Several senior police officers have been charged with murder. After a lengthy investigation, the Macedonian authorities have admitted that the six Pakistanis and one Indian were simply illegal immigrants, trying to get to Greece to find work on the Olympic sites, or anywhere else. "This was the act of a sick mind," Mirjana Konteska, a Macedonian official, said. "They lost their lives in a stage murder [so the police and officials] could present themselves as participants in the war against terror."

The seven were picked up as they entered Macedonia through Bulgaria. They were detained for several days before being driven to a spot en route to the US embassy. Then they were shot.

Mr Boskovski claimed that his forces had foiled a major terrorist attack on the US embassy, and that bags of guns and uniforms were found on the "mojahedin fighters".

There were inconsistencies in the story from the start. The police originally said they had been ambushed, but could not explain why seven heavily armed terrorists were killed, while the police received no injuries. They then changed their version of events to say that they had ambushed the terrorists to prevent them attacking the American embassy. But the inquiry found otherwise. The men were shot dead in cold blood. To cover their tracks, the police placed bags filled with guns and uniforms next to the bodies.

"I told him not to go," Fatima said, her last words to her son. "But he was determined and we'd sold our house to pay the smuggling agent." As she kissed her son goodbye she slipped two plastic copies of Koranic verses into the pocket of his coat. One was the Surah Yaseen, to keep him safe while traveling, and the other was the Naat De Ali, to give him courage - just as Catholic mothers would give their departing sons a symbol of St Christopher. Some of the other mothers had done the same. The Macedonian police would later claim the items were terrorist literature.

The deal with the smuggler was that 125,000 rupees (£1,250) would be paid when Ijaz made it to Turkey, and the remaining £2,500 when he arrived in Greece. Ijaz, with the other young men, had valid documents for Iran, but fakes for the trip from there through Turkey, Bulgaria, Macedonia and on to Greece.

Ijaz's family was already heavily in debt because he had made the journey the year before, only to be deported from Greece. But they thought he would be safe and, at worst, deported again.

The family rattled off the names of boys from the village who had made it: Ansar had a good job in a Milan factory, Mudassar was cleaning fish in Canada. Almost every family in the district has, or has attempted, to send someone to the west. "We are very poor," Fatima said. "The education our children get is not good enough to get a job. The only way is to leave. Life is good for the ones who have children in Europe and America. They have big houses and cars. They have money to marry their daughters, and then weddings like emperors. My husband died not long after my last child was born [her ninth]. My life has been very hard. Ijaz was so happy to be going to Europe. He would tell me how much money he was going to send home. He would say I would not have to sweep floors again."

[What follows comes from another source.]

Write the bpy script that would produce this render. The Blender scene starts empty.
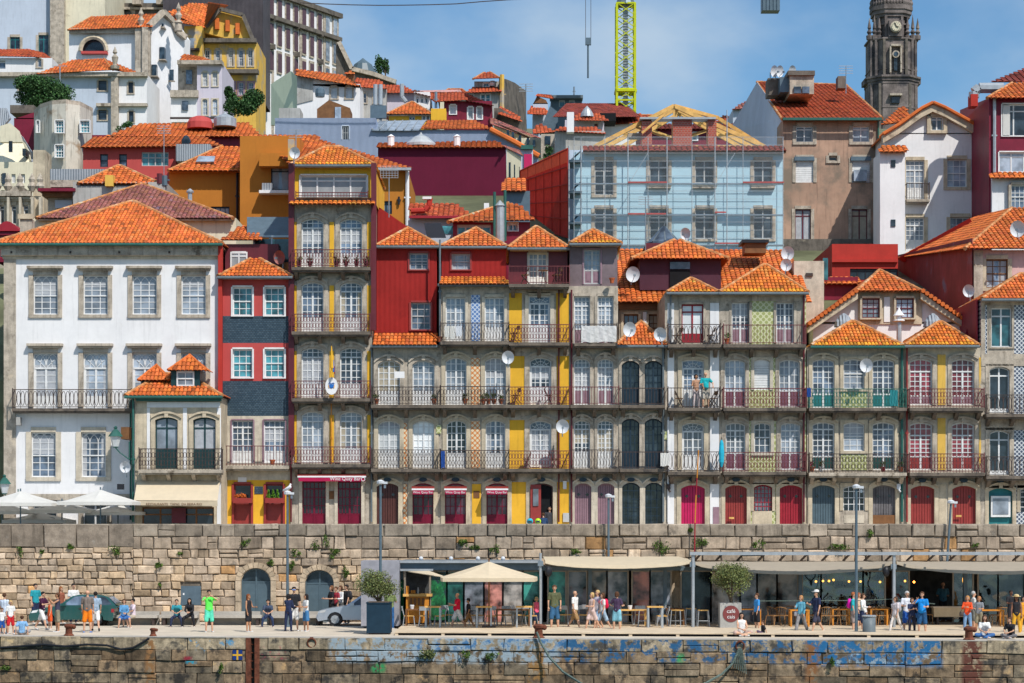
import bpy,math,random
from mathutils import Vector,Matrix
rnd=random.Random(7)
R=math.radians
CZ,FL,HY=4.7,2200.0,523.0
SC=bpy.context.scene
COL=SC.collection
def P(px,py,Y):return Vector(((px-512)/FL*Y,Y,CZ+(HY-py)/FL*Y))
def X(px,Y):return(px-512)/FL*Y
def Z(py,Y):return CZ+(HY-py)/FL*Y

# ------------------------------------------------------------------ materials
MATS={}
def mat(name,col,rough=.8,var=.12,scale=3.0,bump=0.0,bscale=None,metal=0.0,tint=False,
 stain=None,stain2=None,spec=.3,streak=0.0,emit=None,folds=0,alpha=1.0,coat=0.0,trans=0.0):
 """procedural principled material: base colour with noise variation, optional stains, per-face tint"""
 if name in MATS:return MATS[name]
 m=bpy.data.materials.new(name);m.use_nodes=True
 nt=m.node_tree;N=nt.nodes;L=nt.links
 b=N['Principled BSDF']
 b.inputs['Roughness'].default_value=rough
 b.inputs['Metallic'].default_value=metal
 b.inputs['Specular IOR Level'].default_value=spec
 b.inputs['Coat Weight'].default_value=coat
 tc=N.new('ShaderNodeTexCoord');co=tc.outputs['Object']
 def noise(s,det=5,rgh=.6,vec=None,sc=None):
  n=N.new('ShaderNodeTexNoise');n.inputs['Scale'].default_value=s
  n.inputs['Detail'].default_value=det;n.inputs['Roughness'].default_value=rgh
  if sc:
   mp=N.new('ShaderNodeMapping');mp.inputs['Scale'].default_value=sc
   L.new(vec or co,mp.inputs[0]);L.new(mp.outputs[0],n.inputs['Vector'])
  else:L.new(vec or co,n.inputs['Vector'])
  return n.outputs['Fac']
 def ramp(f,a,bb):
  r=N.new('ShaderNodeMapRange');r.inputs['From Min'].default_value=a;r.inputs['From Max'].default_value=bb
  r.interpolation_type='SMOOTHSTEP'
  L.new(f,r.inputs['Value']);return r.outputs[0]
 def mix(f,a,bb,mode='MIX'):
  x=N.new('ShaderNodeMix');x.data_type='RGBA';x.blend_type=mode
  if isinstance(f,(int,float)):x.inputs[0].default_value=f
  else:L.new(f,x.inputs[0])
  for i,v in((6,a),(7,bb)):
   if isinstance(v,(tuple,list)):x.inputs[i].default_value=(*v[:3],1)
   else:L.new(v,x.inputs[i])
  return x.outputs[2]
 lo=tuple(c*(1-var)for c in col);hi=tuple(min(1,c*(1+var))for c in col)
 c=mix(ramp(noise(scale),.3,.7),lo,hi)
 if var:c=mix(ramp(noise(scale*9,3),.35,.65),mix(1.0,c,(1-var*.5,)*3,'MULTIPLY'),c)
 if streak:
  c=mix(ramp(noise(1.0,4,.6,sc=(5,5,.5)),.5,.72),c,mix(1.0,c,(1-streak,)*3,'MULTIPLY'))
 for st in(stain,stain2):
  if st:c=mix(ramp(noise(st[2],6,.65),st[1],st[1]+.13),c,st[0])
 if tint:
  a=N.new('ShaderNodeAttribute');a.attribute_name='tint'
  c=mix(1.0,c,a.outputs['Color'],'MULTIPLY')
 L.new(c,b.inputs['Base Color'])
 h=None
 if bump:
  h=noise(bscale or scale*8,6,.65)
 if folds:
  w=N.new('ShaderNodeTexWave');w.inputs['Scale'].default_value=folds;w.inputs['Distortion'].default_value=2
  w.wave_profile='SIN';L.new(co,w.inputs['Vector']);h=w.outputs['Fac'];bump=bump or .5
 if h is not None:
  bm=N.new('ShaderNodeBump');bm.inputs['Strength'].default_value=bump;bm.inputs['Distance'].default_value=.03
  L.new(h,bm.inputs['Height']);L.new(bm.outputs[0],b.inputs['Normal'])
 if emit:
  b.inputs['Emission Color'].default_value=(*emit[0],1);b.inputs['Emission Strength'].default_value=emit[1]
 if trans:
  tl=N.new('ShaderNodeBsdfTranslucent');ms=N.new('ShaderNodeMixShader');ms.inputs[0].default_value=trans;L.new(c,tl.inputs[0]);L.new(b.outputs[0],ms.inputs[1]);L.new(tl.outputs[0],ms.inputs[2]);L.new(ms.outputs[0],N['Material Output'].inputs['Surface'])
 if alpha<1:b.inputs['Alpha'].default_value=alpha
 MATS[name]=m;return m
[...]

A Pakistani human rights lawyer, Ansar Burney, raised money which allowed the six families to pay off their debts, and he fought a long battle with the Macedonian authorities to have the bodies returned to Pakistan. He has now lodged a claim with the international court of justice in The Hague for $2m (£1,118,000) compensation for each of the six families. He said he would also act for the family of the Indian worker killed in the attack.

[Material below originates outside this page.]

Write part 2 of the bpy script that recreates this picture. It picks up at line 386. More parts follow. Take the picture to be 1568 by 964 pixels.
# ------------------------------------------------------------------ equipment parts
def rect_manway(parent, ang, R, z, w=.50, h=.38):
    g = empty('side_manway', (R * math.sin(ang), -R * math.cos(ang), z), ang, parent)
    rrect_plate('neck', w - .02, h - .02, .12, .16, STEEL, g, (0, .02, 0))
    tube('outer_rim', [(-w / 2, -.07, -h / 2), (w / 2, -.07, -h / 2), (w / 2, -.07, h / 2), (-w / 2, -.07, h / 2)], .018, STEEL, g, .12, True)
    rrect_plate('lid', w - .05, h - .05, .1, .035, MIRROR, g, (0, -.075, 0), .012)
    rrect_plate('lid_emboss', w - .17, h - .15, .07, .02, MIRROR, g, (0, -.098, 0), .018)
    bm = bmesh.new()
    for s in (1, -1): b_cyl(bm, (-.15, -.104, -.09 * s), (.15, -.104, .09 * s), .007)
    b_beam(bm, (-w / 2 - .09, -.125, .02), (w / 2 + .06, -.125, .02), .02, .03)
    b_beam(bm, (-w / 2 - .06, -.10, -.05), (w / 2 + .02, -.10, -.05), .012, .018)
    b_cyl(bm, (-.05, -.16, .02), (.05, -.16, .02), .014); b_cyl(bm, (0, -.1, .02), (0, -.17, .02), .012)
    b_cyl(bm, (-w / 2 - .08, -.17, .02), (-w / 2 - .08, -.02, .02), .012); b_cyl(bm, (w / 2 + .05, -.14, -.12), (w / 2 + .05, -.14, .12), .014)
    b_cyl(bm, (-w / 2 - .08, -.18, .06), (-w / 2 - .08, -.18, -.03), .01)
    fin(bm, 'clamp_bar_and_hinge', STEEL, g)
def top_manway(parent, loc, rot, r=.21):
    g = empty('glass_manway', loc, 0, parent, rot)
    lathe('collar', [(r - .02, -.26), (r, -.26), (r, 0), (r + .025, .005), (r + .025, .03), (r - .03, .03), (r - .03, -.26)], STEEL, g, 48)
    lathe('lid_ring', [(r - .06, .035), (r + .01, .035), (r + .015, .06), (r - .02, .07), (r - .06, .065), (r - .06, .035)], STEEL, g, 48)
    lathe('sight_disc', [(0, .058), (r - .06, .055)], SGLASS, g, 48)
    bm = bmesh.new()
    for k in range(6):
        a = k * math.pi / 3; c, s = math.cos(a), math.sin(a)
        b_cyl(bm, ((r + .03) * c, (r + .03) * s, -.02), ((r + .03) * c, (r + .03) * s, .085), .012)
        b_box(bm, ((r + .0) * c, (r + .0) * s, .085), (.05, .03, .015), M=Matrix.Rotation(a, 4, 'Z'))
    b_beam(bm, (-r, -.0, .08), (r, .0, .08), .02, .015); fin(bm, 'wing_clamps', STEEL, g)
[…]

"Who knows what other atrocities have been committed in the name of the war on terror," Mr Burney told the Guardian. "This whole affair has just been so incredibly evil." A spokesman from his office said the Pakistan government had been "unhelpful" when they first tried to get the bodies back from Macedonia. "Once they heard the word 'terrorist' they ran a mile. They didn't want to do anything that would upset the Americans."

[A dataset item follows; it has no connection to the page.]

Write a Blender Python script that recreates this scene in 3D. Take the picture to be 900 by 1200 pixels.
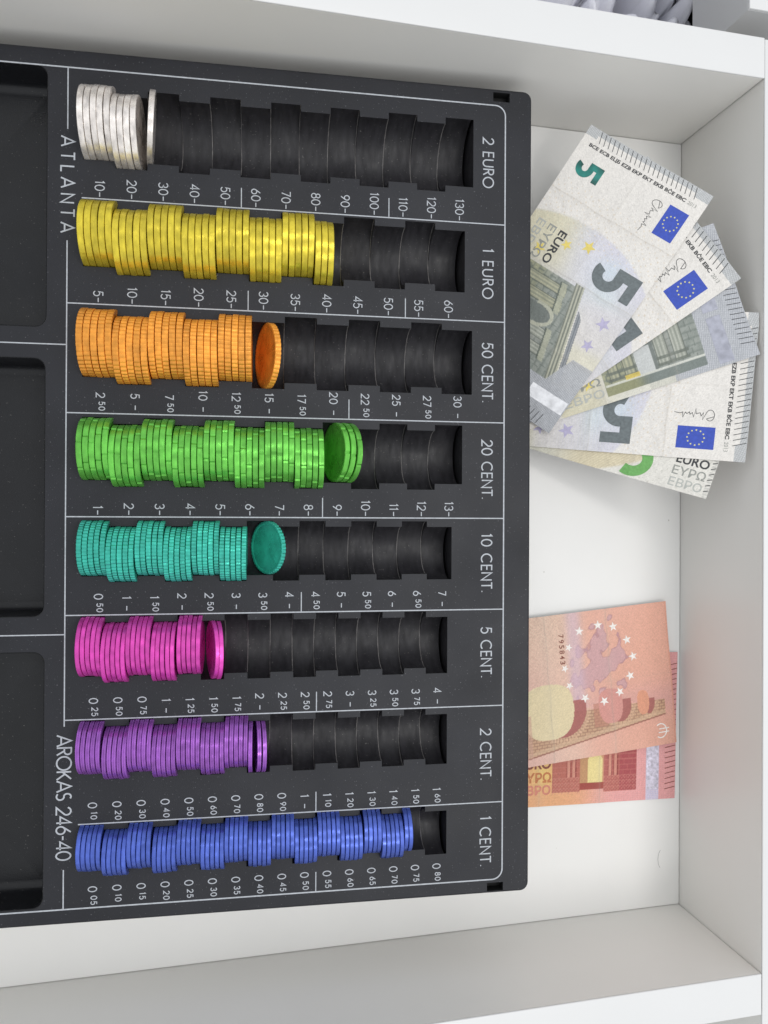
import bpy, bmesh, math, random
import numpy as np
from mathutils import Vector, Matrix, Euler

MM = 0.001
random.seed(7); rng = np.random.default_rng(7)
for o in list(bpy.data.objects): bpy.data.objects.remove(o)
scene = bpy.context.scene
col = scene.collection

# ------------------------------------------------------------------ camera
cam_d = bpy.data.cameras.new("camera")
cam_d.sensor_fit = 'VERTICAL'; cam_d.sensor_height = 36.0
cam_d.lens = 877.54 / 1200.0 * 36.0
cam_d.clip_start = 0.01; cam_d.clip_end = 50.0
cam = bpy.data.objects.new("camera", cam_d); col.objects.link(cam)
cam.location = (0, 0, 306 * MM)
cam.rotation_euler = (0.00167040, -0.22194821, 0.00429493)
scene.camera = cam
scene.render.resolution_x = 768; scene.render.resolution_y = 1024

# ------------------------------------------------------------------ light
world = bpy.data.worlds.new("World"); scene.world = world; world.use_nodes = True
world.node_tree.nodes["Background"].inputs[0].default_value = (0.93, 0.96, 1.0, 1)
world.node_tree.nodes["Background"].inputs[1].default_value = 0.86
def area(name, loc, aim, sx, sy, power, color):
    l = bpy.data.lights.new(name, 'AREA'); l.shape = 'RECTANGLE'; l.size = sx; l.size_y = sy
    l.energy = power; l.color = color
    o = bpy.data.objects.new(name, l); col.objects.link(o); o.location = loc
    d = Vector(aim) - Vector(loc); o.rotation_euler = d.to_track_quat('-Z', 'Y').to_euler()
    return o
area("ceiling_lamp", (0.35, 0.45, 1.9), (0.05, 0, 0), 1.3, 0.30, 6.5, (1.0, 0.98, 0.95))
area("ceiling_lamp", (0.55, -0.55, 1.9), (0.05, 0, 0), 1.3, 0.30, 9.0, (1.0, 0.98, 0.95))
scene.view_settings.view_transform = 'Standard'
scene.view_settings.look = 'None'
scene.view_settings.exposure = 0.0
scene.view_settings.gamma = 1.0

# ------------------------------------------------------------------ helpers
def lin(c):
    c = np.asarray(c, float) / 255.0
    return np.where(c <= 0.04045, c / 12.92, ((c + 0.055) / 1.055) ** 2.4)
def L4(c): return tuple(float(x) for x in lin(c)) + (1.0,)

def material(name, rgb, rough=0.5, metal=0.0, noise=0.0, nscale=80.0, bump=0.0, bscale=300.0,
             spec=0.5, rand=0.0, rnoise=0.0, speck=0.0, speckcol=(150, 150, 150), speckscale=500.0, stretch=None, ior=None, coat=0.0):
    m = bpy.data.materials.new(name); m.use_nodes = True
    nt = m.node_tree; N = nt.nodes; K = nt.links
    b = N["Principled BSDF"]
    b.inputs["Roughness"].default_value = rough; b.inputs["Metallic"].default_value = metal
    b.inputs["Specular IOR Level"].default_value = spec
    b.inputs["Coat Weight"].default_value = coat
    tc = N.new("ShaderNodeTexCoord"); mp = N.new("ShaderNodeMapping")
    K.new(tc.outputs["Object"], mp.inputs["Vector"])
    if stretch: mp.inputs["Scale"].default_value = stretch
    base = L4(rgb)
    cur = None
    rgbn = N.new("ShaderNodeRGB"); rgbn.outputs[0].default_value = base; cur = rgbn.outputs[0]
    if noise > 0:
        n = N.new("ShaderNodeTexNoise"); n.inputs["Scale"].default_value = nscale; n.inputs["Detail"].default_value = 6
        K.new(mp.outputs[0], n.inputs["Vector"])
        r = N.new("ShaderNodeMapRange"); r.inputs[1].default_value = .3; r.inputs[2].default_value = .7
        r.inputs[3].default_value = 1 - noise; r.inputs[4].default_value = 1 + noise
        K.new(n.outputs[0], r.inputs[0])
        mx = N.new("ShaderNodeVectorMath"); mx.operation = 'SCALE'
        K.new(cur, mx.inputs[0]); K.new(r.outputs[0], mx.inputs["Scale"]); cur = mx.outputs[0]
    if rand > 0:
        oi = N.new("ShaderNodeObjectInfo"); r = N.new("ShaderNodeMapRange")
        r.inputs[3].default_value = 1 - rand; r.inputs[4].default_value = 1 + rand
        K.new(oi.outputs["Random"], r.inputs[0])
        mx = N.new("ShaderNodeVectorMath"); mx.operation = 'SCALE'
        K.new(cur, mx.inputs[0]); K.new(r.outputs[0], mx.inputs["Scale"]); cur = mx.outputs[0]
    if speck > 0:
        v = N.new("ShaderNodeTexNoise"); v.inputs["Scale"].default_value = speckscale; v.inputs["Detail"].default_value = 1
        K.new(tc.outputs["Object"], v.inputs["Vector"])
        r = N.new("ShaderNodeMapRange"); r.inputs[1].default_value = 1 - speck; r.inputs[2].default_value = 1 - speck + .03
        K.new(v.outputs[0], r.inputs[0])
        mx = N.new("ShaderNodeMix"); mx.data_type = 'RGBA'
        K.new(r.outputs[0], mx.inputs[0]); K.new(cur, mx.inputs[6]); mx.inputs[7].default_value = L4(speckcol); cur = mx.outputs[2]
    K.new(cur, b.inputs["Base Color"])
    if rnoise > 0:
        n = N.new("ShaderNodeTexNoise"); n.inputs["Scale"].default_value = nscale * .7; n.inputs["Detail"].default_value = 5
        K.new(mp.outputs[0], n.inputs["Vector"])
        r = N.new("ShaderNodeMapRange"); r.inputs[1].default_value = .3; r.inputs[2].default_value = .7
        r.inputs[3].default_value = max(.05, rough - rnoise); r.inputs[4].default_value = rough + rnoise
        K.new(n.outputs[0], r.inputs[0]); K.new(r.outputs[0], b.inputs["Roughness"])
    if bump > 0:
        n = N.new("ShaderNodeTexNoise"); n.inputs["Scale"].default_value = bscale; n.inputs["Detail"].default_value = 4
        K.new(mp.outputs[0], n.inputs["Vector"])
        bp = N.new("ShaderNodeBump"); bp.inputs["Distance"].default_value = bump * MM; bp.inputs["Strength"].default_value = 1
        K.new(n.outputs[0], bp.inputs["Height"]); K.new(bp.outputs[0], b.inputs["Normal"])
    return m

def tag(o, label=None, cat=None, group=None, kind=None):
    if label: o["label"] = label
    if cat: o["category"] = cat
    if group: o["group"] = group
    if kind: o["kind"] = kind
    return o
def empty(name, loc=(0, 0, 0), rot=(0, 0, 0)):
    o = bpy.data.objects.new(name, None); o.empty_display_size = .01
    o.location = loc; o.rotation_euler = rot; col.objects.link(o); return o
def mesh(name, verts, faces, mat, parent=None, smooth=False, scale=MM):
    me = bpy.data.meshes.new(name)
    me.from_pydata([tuple(float(c) * scale for c in v) for v in verts], [], faces)
    me.materials.append(mat); me.update()
    if smooth: me.shade_smooth()
    o = bpy.data.objects.new(name, me); col.objects.link(o)
    if parent: o.parent = parent
    return o
def fix_normals(o):
    bm = bmesh.new(); bm.from_mesh(o.data); bmesh.ops.recalc_face_normals(bm, faces=bm.faces); bm.to_mesh(o.data); bm.free()
def box(name, x0, x1, y0, y1, z0, z1, mat, parent=None, bev=0.0):
    bm = bmesh.new(); bmesh.ops.create_cube(bm, size=1)
    for v in bm.verts:
        v.co = Vector(((x0 + x1) / 2 + v.co.x * (x1 - x0), (y0 + y1) / 2 + v.co.y * (y1 - y0), (z0 + z1) / 2 + v.co.z * (z1 - z0))) * MM
    if bev: bmesh.ops.bevel(bm, geom=list(bm.edges), offset=bev * MM, segments=3, affect='EDGES', profile=.5)
    me = bpy.data.meshes.new(name); bm.to_mesh(me); bm.free(); me.materials.append(mat)
    if bev: me.shade_smooth(); me.set_sharp_from_angle(angle=math.radians(50))
    o = bpy.data.objects.new(name, me); col.objects.link(o)
    if parent: o.parent = parent
    return o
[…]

In another village, not far from Fatima's, there are still more grieving families. "I have four daughters and only one of them is married," cried Rizia Bibi. Her son, Umar Farooq, 20, was killed. Rizwan Nawed, the brother of 22-year-old Subtain Nawed, who was also killed, said he had a cousin who made it to Greece more than 10 years ago and is now a shopkeeper. "His family has bought more land and a tractor and they can afford to send their children to schools that will get them to university," he said. "One person can change the life of all the people - it only takes one to get out and the future is paved with gold."